Our study provides novel insights into how environmental influences have varied over time to structure within-lake assemblages. We have analysed contemporary ecological and palaeoecological data to collectively infer long-term changes in the pathways and processes that underlie eutrophication effects in shallow lakes. The contemporary data allow us to assess how macrophyte assemblages vary in composition and heterogeneity according to basin-specific factors (e.g. variation in water depth). In turn, the palaeoecological data enable us to infer basin-specific impacts of and susceptibilities to eutrophication exhibited by macrophytes and invertebrates.

Our results indicate that variability in water depth promotes contemporary assemblage variation amongst Castle Lough’s basins, thus stimulating within-lake macrophyte and invertebrate assemblage heterogeneity and thus higher lake biodiversity (Anderson et al. 2006). These insights are in keeping with growing evidence for the importance of spatial heterogeneity in structuring local populations and assemblages and the concomitant implications of scaling up from small-scale studies (Ford et al. 2016). Our study also strongly suggests that eutrophication has acted as a homogenising agent of macrophyte and co-occurring invertebrate diversities and abundances over time at the whole-lake scale. Such homogenisation of communities may have profound implications for shallow lake ecosystem functioning including reductions in community resistance and resilience due to alterations in e.g. productivity and biomass production, variations in intra- and interspecific competition and increased vulnerability to species invasions (Hillebrand et al. 2008).

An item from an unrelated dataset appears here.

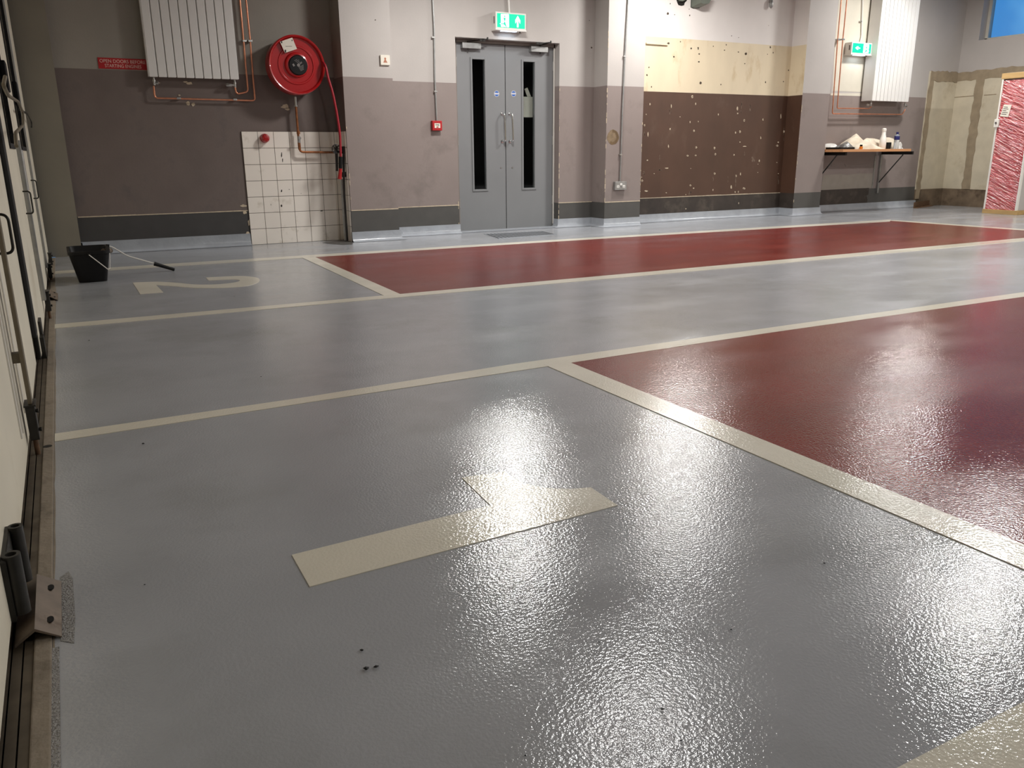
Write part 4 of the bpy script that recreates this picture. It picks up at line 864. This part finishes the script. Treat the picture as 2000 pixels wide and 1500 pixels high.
for a, b2 in zip(R_, R_[1:]):
    for k in range(len(a)): bm.faces.new((a[k], a[(k+1) % len(a)], b2[(k+1) % len(a)], b2[k]))
bm.faces.new(R_[0]); bm.faces.new(R_[-1]); obj('body', bm, 'black', bk, 'auto')
bm = NB(); h0 = B(174, 498, 6.63); h1 = B(211, 526, 6.63)
tube(bm, [h0+Vector((0, .04, .002)), h0, h1, h1+Vector((.014, .05, .0)), (x1t+.012, 6.9, zr-.03)], .0032, 8); obj('bail_wire', bm, 'white_paint', bk, 'auto')
bm = NB(); box(bm, h0.x-.012, h0.x+.012, 6.635, 6.67, h0.z-.01, h0.z+.012, .003); obj('lug', bm, 'black', bk)
ro = thing('paint_roller', 'paint roller with black handle leaning out of the bucket to the floor', 'paint roller', (.7, 7.05, 0))
Yr = 7.05
zq = lambda x, y: B(120+x/8.7, 460+y/8.7, Yr)
bm = NB(); tube(bm, fillet([zq(775, 185), zq(815, 183), zq(880, 205), zq(1120, 348), zq(1600, 482)], .03), .0052, 8); obj('frame_wire', bm, 'white_paint', ro, 'auto')
bm = NB(); tube(bm, [zq(1575, 478), zq(1640, 497), zq(1700, 515), zq(1920, 580)], .017, 14, r1=.0125); 
hd = obj('handle', bm, 'black', ro, 'auto')
bm = NB(); c0 = zq(785, 150); c1 = zq(785, 240); tube(bm, [c0, c1], .013, 10); obj('end_clamp', bm, 'black', ro, 'auto')
bm = NB(); p0_ = zq(700, 225)+Vector((0, -.09, -.01)); p1_ = zq(830, 235)+Vector((0, .01, -.01)); tube(bm, [p0_, p1_], .02, 14)
K['nap'] = mat('nap', srgb(120, 108, 96), .9, var=.3, scale=60, bump=.8, bscale=200); obj('sleeve', bm, 'nap', ro, 'auto')
# ================================================================== DOOR TRACK, KERB, STOP BRACKETS
bm = NB(); box(bm, -.165, -.135, .2-.6, 8.55, -.05, .004, .003); struct(obj('trim_3', bm, 'kerb'))
bm = NB()
for a, b2, z_ in ((-.45, -.26, .0), (-.26, -.222, .001), (-.222, -.219, -.012), (-.219, -.203, .001), (-.203, -.2, -.012), (-.2, -.184, .001), (-.184, -.181, -.012), (-.181, -.165, .001)):
    box(bm, a, b2, -.5, 8.55, -.05, z_)
struct(obj('trim_4', bm, 'track'))
# folding bay doors: leaves with rubber between, vision panels, espagnolette rods and D handles
XF = -.2
def leaf(label, y0, y1, xf, gy=None, gz0=.95, thick=.05, zb=.03):
    t = thing('bay_door_leaf', label, 'door leaf', (xf-thick/2, (y0+y1)/2, 0))
    bm = NB()
    if gy:
        g0, g1 = gy
        for a in ((y0, g0, zb, 2.88), (g1, y1, zb, 2.88), (g0, g1, zb, gz0), (g0, g1, 1.95, 2.88)): box(bm, xf-thick, xf, a[0], a[1], a[2], a[3])
        obj('panel', bm, 'leaf_cream', t)
        bm = NB(); box(bm, xf-.03, xf-.02, g0, g1, gz0, 1.95); obj('vision_panel', bm, 'dark_glass', t)
        bm = NB()
        for a in ((g0-.012, g0+.012, gz0, 1.95), (g1-.012, g1+.012, gz0, 1.95), (g0, g1, gz0-.012, gz0+.012)): box(bm, xf-.01, xf+.006, a[0], a[1], a[2], a[3])
        obj('glazing_seal', bm, 'rubber', t)
    else:
        box(bm, xf-thick, xf, y0, y1, zb, 2.88, .003); obj('panel', bm, 'leaf_cream', t)
    return t
def dhandle(t, y, z0, z1, x0, out=.05):
    bm = NB(); tube(bm, fillet([(x0, y+.012, z1), (x0+out, y, z1), (x0+out, y-.012, z0), (x0, y, z0)], .03, 6), .0042, 10); obj('pull_handle', bm, 'black_steel', t, 'auto')
def bolt(t, y, x, z0=.06, z1=.17, rod_to=None, w_=.03):
    bm = NB(); box(bm, x-.012, x+.014, y-w_, y+w_, z0, z1, .003); box(bm, x-.014, x+.018, y-w_-.01, y+w_+.01, z1, z1+.005); lathe(bm, [(.005, .014), (.007, .022)], (x, y-.015, z0+.03), 'x', 10); lathe(bm, [(.005, .014), (.007, .022)], (x, y-.015, z1-.02), 'x', 10)
    obj('bolt_case', bm, 'black_steel', t)
    bm = NB(); tube(bm, [(x, y, z0+.01), (x, y, -.005)], .0075, 10); obj('shoot_bolt', bm, 'rust', t, 'auto')
l1 = leaf('nearest cream bay door leaf with a D handle, at the left edge', -.6, 2.90, XF)
bm = NB(); box(bm, XF, XF+.0, 0, 0, 0, 0) if False else None
box(bm, -.180, -.168, 2.78, 2.83, .17, 2.5, .003); [box(bm, XF, -.176, 2.79, 2.82, q_, q_+.03) for q_ in (.3, .9, 1.6)]; lab(obj('bolt_rod', bm, 'rod_olive', l1), 'olive painted lock rod')
bm = NB(); box(bm, XF, XF+.004, 2.60, 2.625, .12, 2.6); box(bm, XF, XF+.006, 2.655, 2.665, .12, 2.6); box(bm, XF, XF+.004, 2.875, 2.90, .12, 2.6); obj('edge_bead', bm, 'white_paint', l1)
bolt(l1, 2.81, XF+.022, .055, .165); dhandle(l1, 2.85, .622, .735, XF+.002, .048)
bm = NB(); box(bm, -.182, -.165, 2.7, 2.88, .0, .0045)
bm.free(); bm = NB(); lathe(bm, [(.013, .0035), (.013, .0048)], (-.152, 2.865, 0), 'z', 18); lab(obj('bolt_hole', bm, 'black', floor), 'round bolt hole in the threshold').matrix_parent_inverse = Matrix()
l2 = leaf('cream bay door leaf next after the nearest one', 2.915, 4.0, XF)
bm = NB(); pts = []
box(bm, -.235, -.181, 4.005, 4.13, .14, 2.85, .012)
lab(obj('rubber_seal', bm, 'rubber', l2), 'thick black rubber strip at the leaf edge')
XG = -.182
l3 = leaf('cream bay door leaf beyond the black rubber strip with dark window and grey rod', 4.14, 5.42, XG, (4.47, 5.0), .945)
bm = NB(); tube(bm, [(XG+.016, 5.22, .93), (XG+.016, 5.22, .72)], .013, 10); box(bm, XG, XG+.022, 5.2, 5.26, .12, .98, .003); lab(obj('bolt_rod', bm, 'galv', l3, 'auto'), 'worn grey lock rod')
bolt(l3, 5.28, XG+.024, .05, .16); dhandle(l3, 5.06, .607, .72, XG+.0, .035)
bm = NB(); box(bm, XG-.02, XG-.002, 4.12, 4.40, .02, .13, .004); box(bm, XG-.004, XG+.012, 4.30, 4.42, .02, .16, .004); box(bm, XG-.006, XG+.016, 4.22, 4.3, -.001, .1); obj('hinge', bm, 'black_steel', l3)
# lever handle and lock case
LX = -.125
zl = lambda x, y: R(x/7.5, 180+y/7.5, LX)
bm = NB(); tube(bm, fillet([R(10, 150, LX), zl(50, -100), zl(120, 50), zl(265, 140), zl(335, 300), zl(340, 480), zl(225, 600), zl(240, 790)], .06, 6), .0068, 12); lab(obj('lever_handle', bm, 'rod_olive', l3, 'auto'), 'long cranked grey lever handle')
kc = R(11, 150, -.165); bm = NB(); box(bm, XG, -.155, kc.y-.08, kc.y+.06, kc.z-.07, kc.z+.07, .006); obj('lock_case', bm, 'black', l3)
l4 = leaf('far cream bay door leaf with dark window, next to the pier', 5.44, 7.0, XG, (6.0, 6.85), .945)
bm = NB(); box(bm, XG, XG+.015, 6.93, 6.99, .1, 2.6, .003); lab(obj('bolt_rod', bm, 'galv', l4), 'worn grey lock rod')
dhandle(l4, 6.75, .611, .734, XG, .033)
bolt(l4, 7.0, XG+.02, .02, .12)
kc = R(42, 195, -.16); bm = NB(); box(bm, XG, -.155, 6.2, 6.35, kc.z-.07, kc.z+.07, .006); obj('lock_case', bm, 'black', l4)
bm = NB(); tube(bm, fillet([R(38, 213, -.15), R(52, 222, -.15), R(61, 238, -.15), R(61.5, 248, -.15)], .06, 5), .007, 10); lab(obj('lever_handle', bm, 'black_steel', l4, 'auto'), 'short curved lever handle')
l5 = leaf('last cream bay door leaf against the back wall pier', 7.02, 8.5, XG-.002)
bolt(l5, 8.0, XG+.016, .0, .10)
# stop brackets on the threshold
def stop(label, y0, y1, xr, zt_=.055):
    t = thing('door_stop', label, 'door stop', (xr-.03, (y0+y1)/2, 0))
    bm = NB(); xk = xr-.042
    pts = [(xr, .003), (xk, .032), (xk-.036, .008), (xk-.036, .002), (xk, .026), (xr, -.0)]
    poly(bm, [(x, y0, z_+.002) for x, z_ in pts], (0, y1-y0, 0)); obj('plate', bm, 'bracket', t)
    for y in (y0+.05, y1-.05):
        bm = NB(); c = Vector((xr-.018, y, .0175)); lathe(bm, [(.0075, .001), (.0075, .0035)], c, 'z', 14, sx=.9, sy=1.6)
        obj('bolt_slot', bm, 'hole', t)
    return t
stop('bent rusty steel door stop fixed to the threshold near the viewer', 1.63, 1.87, -.118)
stop('bent rusty steel door stop far down the threshold by the bucket', 5.95, 6.25, -.118)
# heavy hinge barrels at the near left
hg = lab(obj('hinge', box(NB(), XF-.001, -.19, 1.68, 1.86, .03, .16, .003), 'black_steel', l1), 'heavy black hinge at the foot of the leaf')
for (ya, yb_, x_, r_, za, zb_) in ((1.70, 1.70, -.182, .0165, .04, .165), (1.84, 1.84, -.180, .014, .04, .165)):
    bm = NB(); lathe(bm, [(r_, za), (r_, zb_), (r_*.6, zb_), (r_*.55, zb_-.01)], (x_, ya, 0), 'z', 20); obj('barrel', bm, 'black_steel', hg, 'auto')
# gritted band of fresh resin round the near stop
bm = NB(); pts = [(-.12, 1.62), (-.098, 1.60), (-.094, 1.70), (-.096, 1.88), (-.104, 1.92), (-.12, 1.9)]; poly(bm, [(x, y, .0001) for x, y in pts], (0, 0, .001))
K['grit'] = mat('grit', srgb(150, 148, 145), .5, var=.4, scale=220, bump=.8, bscale=300); lab(obj('rough_edge', bm, 'grit', floor), 'gritty pale resin edge round the door stop')
bm = NB(); poly(bm, [(-.136, .3, .0001), (-.124, .3, .0001), (-.121, 1.0, .0001), (-.123, 1.6, .0001), (-.136, 1.6, .0001)], (0, 0, .0012)); obj('rough_edge', bm, 'grit', floor)
# ================================================================== grit flecks on the floor
for x, y, s_ in ((280, 868, 3), (510, 737, 2), (707, 1272, 4), (715, 1309, 6), (735, 1305, 5), (1610, 1102, 4), (1293, 1388, 4), (283, 1144, 2.5), (1428, 1232, 3), (1170, 1256, 2.5), (458, 580, 1.5), (174, 666, 2), (1330, 1449, 2.5), (1026, 1478, 2.5)):
    c = G(x, y); k_ = s_*(c.y+1)/1586*.6; bm = NB(); bmesh.ops.create_icosphere(bm, subdivisions=1, radius=1)
    for v in bm.verts: v.co = Vector((c.x+v.co.x*k_*random.uniform(.6, 1.4), c.y+v.co.y*k_*random.uniform(.6, 1.4), .002+k_*.35+v.co.z*k_*.35))
    tag(obj('debris_fleck', bm, 'black', None), 'tiny black fleck of debris on the glossy grey floor', 'debris', 'black flecks on the wet floor')
# ================================================================== housings over the frame, for the lamps and the added fill
for x, y, LZ, p in LAMPS_AND_FILL:
    t = thing('ceiling_lamp_or_fill', 'unseen suspended square lamp above the bay floor, in a set with added fill lamps', 'lamp', (x, y, LZ), 'suspended workshop lamps')
    bm = NB(); box(bm, x-.28, x+.28, y-.2, y+.2, LZ-.03, LZ+.05, .01); obj('housing', bm, 'lamp_body', t)
    bm = NB(); tube(bm, [(x, y, LZ+.04), (x, y, CEIL)], .012, 8); obj('hanging_rod', bm, 'steel', t)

Currently, Castle Lough is in a mesotrophic–eutrophic condition, presenting high variation in assemblages between basins and relatively high species richness. Recently it has been inhabited by species regarded as sensitive to eutrophication and rare in Northern Ireland (e.g. N. flexilis and broad-leaved Potamogeton taxa). Unfortunately, hypertrophic states now characterise many water bodies of the ULE system because of nutrient loading deriving from increasing dairy farming and urban development (Gibson et al. 1995). If nutrient inputs continue, it is likely that Castle Lough will soon be characterised by spatially homogenous assemblages comprising a few tolerant taxa and the conservation value of the lake will be greatly diminished.